In Campeche there was the rule not to serve alcohol without appropriate food, and in Merida the rule is that no more than two people may sit on a park bench.  Cunningly enforced by some strategically placed pot plants.

Returning to the tour rendezvous point at the town hall, a dozen or so people, each with a suspiciously rectangular package concealed in their bags, have gathered.

Victor tells us Merida is built on five pyramids. The town square is a little higher than its surroundings. The rest of it and the other four Maya mounds provided handy building stone for the arcaded offices, conquerors’ palaces and the cathedral of St Peter and St Paul, patron saints of vandalism.
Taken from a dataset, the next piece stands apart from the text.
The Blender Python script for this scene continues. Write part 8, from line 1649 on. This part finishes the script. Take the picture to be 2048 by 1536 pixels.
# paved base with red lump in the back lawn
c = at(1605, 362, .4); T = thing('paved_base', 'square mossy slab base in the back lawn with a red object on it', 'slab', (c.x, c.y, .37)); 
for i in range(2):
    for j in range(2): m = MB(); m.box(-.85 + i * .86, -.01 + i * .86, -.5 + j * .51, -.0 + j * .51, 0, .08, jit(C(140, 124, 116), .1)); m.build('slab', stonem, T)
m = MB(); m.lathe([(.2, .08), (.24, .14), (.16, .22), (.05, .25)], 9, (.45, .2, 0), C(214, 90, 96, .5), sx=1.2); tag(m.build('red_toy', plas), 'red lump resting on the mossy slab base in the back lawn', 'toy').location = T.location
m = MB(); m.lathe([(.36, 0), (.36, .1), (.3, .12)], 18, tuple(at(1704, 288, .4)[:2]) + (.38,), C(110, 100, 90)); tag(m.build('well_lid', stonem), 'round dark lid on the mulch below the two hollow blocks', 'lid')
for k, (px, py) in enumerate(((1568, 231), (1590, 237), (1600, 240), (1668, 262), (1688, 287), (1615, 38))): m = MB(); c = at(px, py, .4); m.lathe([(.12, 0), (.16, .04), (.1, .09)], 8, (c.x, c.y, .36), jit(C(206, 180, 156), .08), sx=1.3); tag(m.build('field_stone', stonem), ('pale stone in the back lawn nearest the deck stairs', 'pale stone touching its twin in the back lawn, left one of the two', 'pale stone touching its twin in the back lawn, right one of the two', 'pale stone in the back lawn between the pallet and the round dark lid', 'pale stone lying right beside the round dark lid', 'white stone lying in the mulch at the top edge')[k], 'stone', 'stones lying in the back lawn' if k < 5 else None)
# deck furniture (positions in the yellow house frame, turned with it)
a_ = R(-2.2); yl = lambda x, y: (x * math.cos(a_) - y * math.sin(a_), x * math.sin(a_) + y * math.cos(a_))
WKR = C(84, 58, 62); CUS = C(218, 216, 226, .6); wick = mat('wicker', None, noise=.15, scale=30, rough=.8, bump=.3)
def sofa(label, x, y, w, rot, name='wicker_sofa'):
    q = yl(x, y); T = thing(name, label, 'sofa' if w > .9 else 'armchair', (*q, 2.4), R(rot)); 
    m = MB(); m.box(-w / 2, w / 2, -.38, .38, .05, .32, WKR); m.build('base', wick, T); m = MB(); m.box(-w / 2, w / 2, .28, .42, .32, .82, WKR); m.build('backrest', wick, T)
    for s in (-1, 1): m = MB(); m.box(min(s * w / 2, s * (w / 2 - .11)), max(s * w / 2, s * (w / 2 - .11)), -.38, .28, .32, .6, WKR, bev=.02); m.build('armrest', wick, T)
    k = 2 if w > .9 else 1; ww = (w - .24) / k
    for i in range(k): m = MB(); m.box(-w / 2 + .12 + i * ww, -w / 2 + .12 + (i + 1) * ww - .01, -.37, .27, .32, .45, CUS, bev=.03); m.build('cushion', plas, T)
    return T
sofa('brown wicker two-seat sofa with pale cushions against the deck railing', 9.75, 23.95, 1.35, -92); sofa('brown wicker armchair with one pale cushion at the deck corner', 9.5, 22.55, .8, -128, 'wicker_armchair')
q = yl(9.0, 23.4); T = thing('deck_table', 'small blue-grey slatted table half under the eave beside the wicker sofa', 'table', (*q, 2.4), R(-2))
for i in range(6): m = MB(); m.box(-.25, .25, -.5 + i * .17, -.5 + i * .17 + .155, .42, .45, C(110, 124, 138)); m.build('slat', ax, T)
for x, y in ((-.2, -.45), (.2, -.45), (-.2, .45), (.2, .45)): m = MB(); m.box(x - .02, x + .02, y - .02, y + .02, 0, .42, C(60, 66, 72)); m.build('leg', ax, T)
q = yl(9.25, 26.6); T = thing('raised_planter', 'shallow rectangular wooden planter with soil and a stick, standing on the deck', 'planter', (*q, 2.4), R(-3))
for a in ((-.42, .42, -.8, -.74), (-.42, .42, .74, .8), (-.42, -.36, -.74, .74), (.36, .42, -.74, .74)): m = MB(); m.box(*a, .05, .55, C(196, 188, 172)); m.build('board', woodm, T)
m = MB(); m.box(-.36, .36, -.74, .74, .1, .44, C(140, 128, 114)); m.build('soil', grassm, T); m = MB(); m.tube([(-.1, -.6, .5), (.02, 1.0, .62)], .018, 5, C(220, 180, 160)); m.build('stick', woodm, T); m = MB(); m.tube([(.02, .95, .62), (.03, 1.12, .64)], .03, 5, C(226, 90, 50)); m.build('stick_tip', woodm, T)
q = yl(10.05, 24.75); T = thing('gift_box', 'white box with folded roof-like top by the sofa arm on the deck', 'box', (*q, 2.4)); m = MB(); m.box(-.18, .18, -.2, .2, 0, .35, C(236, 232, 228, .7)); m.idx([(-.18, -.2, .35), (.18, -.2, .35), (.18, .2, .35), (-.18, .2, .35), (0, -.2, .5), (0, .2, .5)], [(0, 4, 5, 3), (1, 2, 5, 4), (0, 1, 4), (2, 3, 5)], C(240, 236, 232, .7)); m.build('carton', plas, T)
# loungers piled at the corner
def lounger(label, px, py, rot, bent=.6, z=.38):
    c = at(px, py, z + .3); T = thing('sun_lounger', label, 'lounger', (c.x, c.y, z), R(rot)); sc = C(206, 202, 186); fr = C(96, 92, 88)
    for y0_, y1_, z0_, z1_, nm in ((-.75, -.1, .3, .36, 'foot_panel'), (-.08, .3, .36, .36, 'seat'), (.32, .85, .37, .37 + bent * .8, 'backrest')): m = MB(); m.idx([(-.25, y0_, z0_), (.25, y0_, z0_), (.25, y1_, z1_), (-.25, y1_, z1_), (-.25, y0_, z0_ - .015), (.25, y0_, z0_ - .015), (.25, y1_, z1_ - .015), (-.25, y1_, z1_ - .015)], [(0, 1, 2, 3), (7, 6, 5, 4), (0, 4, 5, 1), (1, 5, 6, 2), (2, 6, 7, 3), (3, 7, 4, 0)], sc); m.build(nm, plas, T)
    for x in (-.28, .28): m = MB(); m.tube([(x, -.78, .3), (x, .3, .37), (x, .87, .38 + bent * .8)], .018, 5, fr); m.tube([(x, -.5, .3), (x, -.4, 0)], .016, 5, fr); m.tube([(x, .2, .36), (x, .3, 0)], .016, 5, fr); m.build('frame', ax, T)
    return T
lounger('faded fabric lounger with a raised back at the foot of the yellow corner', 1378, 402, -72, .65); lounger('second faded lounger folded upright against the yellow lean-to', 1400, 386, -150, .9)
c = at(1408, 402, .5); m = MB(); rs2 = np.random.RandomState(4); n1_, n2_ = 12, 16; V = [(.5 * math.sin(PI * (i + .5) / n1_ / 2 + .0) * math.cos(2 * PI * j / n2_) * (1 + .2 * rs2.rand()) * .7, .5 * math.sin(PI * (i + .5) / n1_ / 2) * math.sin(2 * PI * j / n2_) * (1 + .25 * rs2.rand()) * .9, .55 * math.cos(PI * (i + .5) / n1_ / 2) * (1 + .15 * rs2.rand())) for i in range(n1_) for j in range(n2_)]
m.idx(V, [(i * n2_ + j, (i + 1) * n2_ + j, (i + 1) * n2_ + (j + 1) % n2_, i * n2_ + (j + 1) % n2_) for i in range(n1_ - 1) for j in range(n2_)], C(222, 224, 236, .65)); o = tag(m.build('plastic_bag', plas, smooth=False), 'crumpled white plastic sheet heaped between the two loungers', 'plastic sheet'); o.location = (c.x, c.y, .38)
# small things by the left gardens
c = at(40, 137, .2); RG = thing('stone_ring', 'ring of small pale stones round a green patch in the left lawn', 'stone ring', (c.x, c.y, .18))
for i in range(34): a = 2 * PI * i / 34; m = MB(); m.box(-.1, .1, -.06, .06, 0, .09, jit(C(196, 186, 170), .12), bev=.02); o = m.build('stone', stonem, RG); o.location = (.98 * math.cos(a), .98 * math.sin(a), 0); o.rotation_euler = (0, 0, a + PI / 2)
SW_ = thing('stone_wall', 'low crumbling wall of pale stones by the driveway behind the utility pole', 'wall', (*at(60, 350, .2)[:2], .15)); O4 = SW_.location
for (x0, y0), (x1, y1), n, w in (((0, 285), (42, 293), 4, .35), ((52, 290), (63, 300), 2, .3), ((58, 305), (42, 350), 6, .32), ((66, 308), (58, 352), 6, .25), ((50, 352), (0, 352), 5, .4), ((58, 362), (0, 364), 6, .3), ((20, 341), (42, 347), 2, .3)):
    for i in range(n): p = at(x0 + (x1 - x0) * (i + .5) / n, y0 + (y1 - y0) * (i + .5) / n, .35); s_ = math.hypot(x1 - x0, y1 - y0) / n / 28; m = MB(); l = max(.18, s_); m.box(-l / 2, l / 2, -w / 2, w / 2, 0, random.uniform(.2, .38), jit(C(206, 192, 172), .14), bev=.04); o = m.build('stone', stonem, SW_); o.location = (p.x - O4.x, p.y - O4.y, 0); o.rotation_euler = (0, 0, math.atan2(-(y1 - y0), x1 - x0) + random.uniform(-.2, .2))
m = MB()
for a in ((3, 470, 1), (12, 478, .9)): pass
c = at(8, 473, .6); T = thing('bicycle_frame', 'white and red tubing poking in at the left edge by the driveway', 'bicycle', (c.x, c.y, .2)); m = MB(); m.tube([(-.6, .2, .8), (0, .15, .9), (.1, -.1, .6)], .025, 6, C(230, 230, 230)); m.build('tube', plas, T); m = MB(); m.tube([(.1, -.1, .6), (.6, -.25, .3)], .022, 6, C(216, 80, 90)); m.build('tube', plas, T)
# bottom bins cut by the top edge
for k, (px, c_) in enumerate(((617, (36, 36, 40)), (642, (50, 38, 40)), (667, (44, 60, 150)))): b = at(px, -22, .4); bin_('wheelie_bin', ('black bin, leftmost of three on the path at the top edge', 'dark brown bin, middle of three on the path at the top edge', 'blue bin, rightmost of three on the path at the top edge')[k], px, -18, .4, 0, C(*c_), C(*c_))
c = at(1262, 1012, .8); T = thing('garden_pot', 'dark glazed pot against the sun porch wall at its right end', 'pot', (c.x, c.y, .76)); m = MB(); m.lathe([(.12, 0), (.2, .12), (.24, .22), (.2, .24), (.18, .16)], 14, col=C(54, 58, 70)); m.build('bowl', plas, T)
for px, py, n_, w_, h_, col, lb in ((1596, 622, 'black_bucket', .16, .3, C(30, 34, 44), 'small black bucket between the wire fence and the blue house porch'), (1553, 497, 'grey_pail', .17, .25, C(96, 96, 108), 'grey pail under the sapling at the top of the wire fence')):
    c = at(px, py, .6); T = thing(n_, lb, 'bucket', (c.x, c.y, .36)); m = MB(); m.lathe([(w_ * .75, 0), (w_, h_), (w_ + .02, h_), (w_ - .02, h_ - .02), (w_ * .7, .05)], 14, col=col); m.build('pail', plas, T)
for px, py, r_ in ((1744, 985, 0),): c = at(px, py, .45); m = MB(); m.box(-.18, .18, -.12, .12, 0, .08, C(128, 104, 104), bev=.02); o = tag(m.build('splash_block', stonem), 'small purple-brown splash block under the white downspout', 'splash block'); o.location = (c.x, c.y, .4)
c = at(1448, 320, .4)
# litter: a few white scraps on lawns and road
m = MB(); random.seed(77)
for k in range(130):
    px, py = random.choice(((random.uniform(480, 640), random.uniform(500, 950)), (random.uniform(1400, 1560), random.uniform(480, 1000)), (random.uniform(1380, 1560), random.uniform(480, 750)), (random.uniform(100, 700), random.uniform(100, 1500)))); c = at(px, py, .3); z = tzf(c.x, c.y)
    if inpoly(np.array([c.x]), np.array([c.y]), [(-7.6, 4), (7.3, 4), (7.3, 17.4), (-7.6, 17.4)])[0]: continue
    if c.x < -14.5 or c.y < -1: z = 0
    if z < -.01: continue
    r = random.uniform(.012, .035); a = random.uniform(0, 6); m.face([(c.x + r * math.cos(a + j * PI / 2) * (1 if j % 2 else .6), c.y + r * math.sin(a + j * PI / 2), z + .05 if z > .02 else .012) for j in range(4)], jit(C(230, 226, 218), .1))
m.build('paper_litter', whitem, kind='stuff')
Victor takes us around the square and that’s the tour. The cathedral has a long siesta so with no sisal museum that’s it for your earnest seekers after knowledge.
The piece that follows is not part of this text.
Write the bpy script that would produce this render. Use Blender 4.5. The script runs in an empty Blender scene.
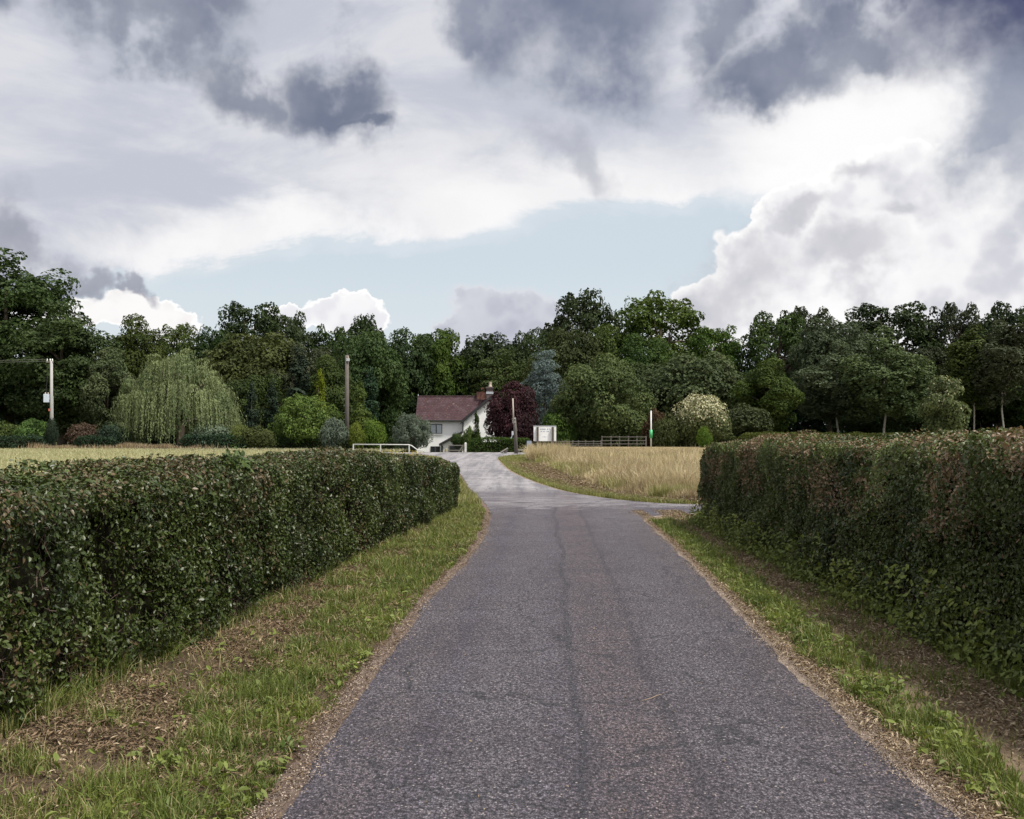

Sid would like a sewn leather belt to replace the current edition which is now 60% leather and 40% sweat. A visit to the city market hall finds many gaily embroidered shirts and slippers. There are tools and hardware. This is a locals’ show. The belts are sad, cheaply riveted things. Doris looks for a ‘phone bag but nothing quite suits. If only we had wanted gaily embroidered velvet slippers.

We also spot a shop selling fantasy gaming models which seems to have a somewhat broader definition of fantasy than is traditional in the Anglo-Saxon world.
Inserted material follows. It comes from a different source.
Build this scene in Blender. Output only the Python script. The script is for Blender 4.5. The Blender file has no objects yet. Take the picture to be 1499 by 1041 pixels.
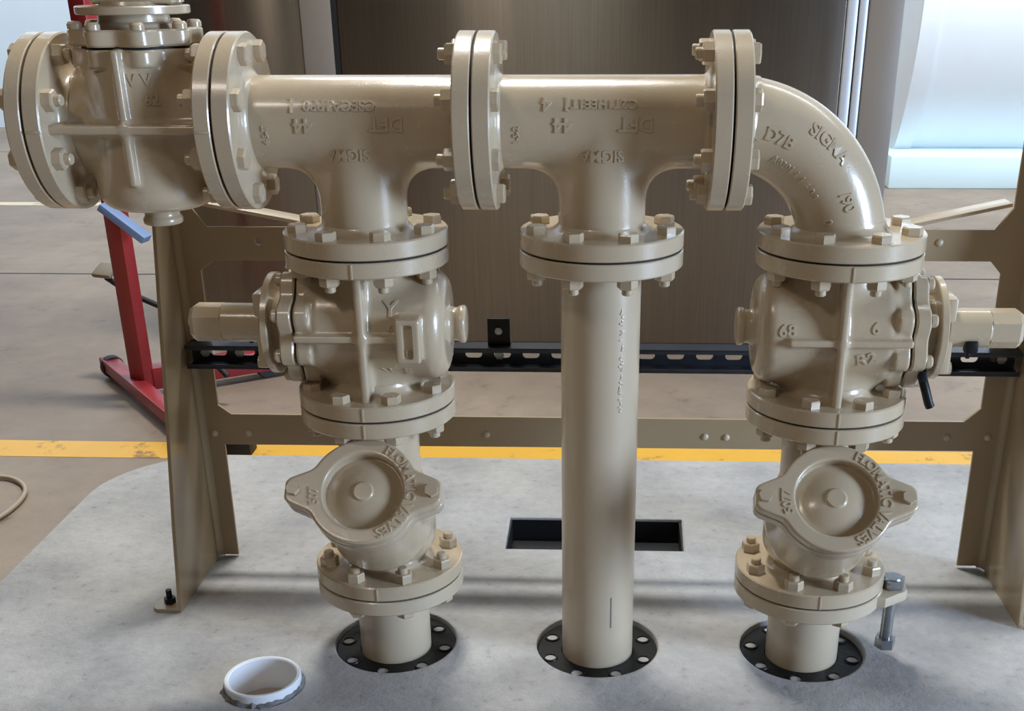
import bpy, bmesh, math, random
import numpy as np
from mathutils import Matrix, Vector, Euler
random.seed(7)
S = bpy.context.scene
COL = S.collection
PI = math.pi
K = 0.001                      # all shapes below are written in millimetres

# ------------------------------------------------------------------ helpers
def tag(o, label=None, cat=None, group=None, kind=None):
    if label: o['label'] = label
    if cat: o['category'] = cat
    if group: o['group'] = group
    if kind: o['kind'] = kind
    return o

def thing(name, label, cat, loc=(0, 0, 0), rot=None, group=None):
    o = bpy.data.objects.new(name, None); COL.objects.link(o)
    o.empty_display_size = 0.05
    m = Matrix.Translation(Vector(loc) * K)
    if rot is not None: m = m @ rot.to_4x4()
    o.matrix_world = m
    return tag(o, label, cat, group)

def mesh_from(verts, faces, name='m', smooth=None, scale=True):
    me = bpy.data.meshes.new(name)
    v = np.asarray(verts, dtype=float)
    if scale: v = v * K
    me.from_pydata(v.tolist(), [], [list(map(int, f)) for f in faces])
    me.validate(); me.update()
    if smooth is not None: shade(me, smooth)
    return me

def shade(me, ang):
    """smooth shading with sharp edges above ang degrees"""
    bm = bmesh.new(); bm.from_mesh(me)
    bmesh.ops.recalc_face_normals(bm, faces=bm.faces)
    a = math.radians(ang)
    for f in bm.faces: f.smooth = True
    for e in bm.edges:
        if len(e.link_faces) == 2:
            try: e.smooth = e.calc_face_angle() < a
            except ValueError: pass
    bm.to_mesh(me); bm.free()

def obj(name, me, mat, parent=None, loc=(0, 0, 0), rot=None):
    o = bpy.data.objects.new(name, me); COL.objects.link(o)
    if mat is not None and not me.materials: me.materials.append(mat)
    m = Matrix.Translation(Vector(loc) * K)
    if rot is not None: m = m @ (rot.to_4x4() if not isinstance(rot, Matrix) or len(rot) == 3 else rot)
    if parent is not None: o.parent = parent
    o.matrix_local = m
    return o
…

The walk home is broken up with ice cream and a visit to a coffee nerds’ cafe. Sid and Doris declare that it would be a shame to waste the comforts of the Secret Palace so idle away the afternoon with books, magazines, splashing about in the pool and lying in the warm shade. Then a little diary writing.

The afternoon storm is late, coming in at about 6.30, but coming in so fierce that the stairs from our first floor bedroom down to the pool and sitting area are a marble waterfall.

The rain is persisting so we have a taxi take us to Plaza Santa Lucia for the array of tourist restaurants, wanting a change from Yucatan specials.

We chose the French Fusion Bistro and an excellent salmon salad. The experience was then somewhat and later utterly marred on two counts. One: when the bill comes we have been charged £7.60p for a bottle of sparkling water. A nasty little trap and very, very untypical of the whole of the rest of our Mexican experience; who asks the price when asking for a bottle of water? Two: later that night we both have more runs than Mo Farah. [Is this TMI? – D.]  Sid’s carefully considered Trip Adviser review will be coming to a screen near Merida quite soon.

After dinner and dark [but before the TMI – D – I thought you’d care to know that] the rain still fell. The streets still brimmed, and with kerbs often 8-10″ high and broken street surfaces this would mean rolled-up trouser legs and wading through deep dark nastiness to get home. No taxis cruised.
Walking around the square we saw a couple of very wet horse drawn tourist caleches, which usually take a fixed tour route. Doris asked if they would go off piste and do a taxi trip by showing the caballero the route on her phone and looking damply winsome.
An extremely reasonable price was agreed (oddly, the same price as the bottle of fizzy water), Sid helped the caballero tip the rain off the carriage’s makeshift roof and the horse carefully picked its four-legged way through the deep dark nastiness. Top thinking, Doris. Home, and dry.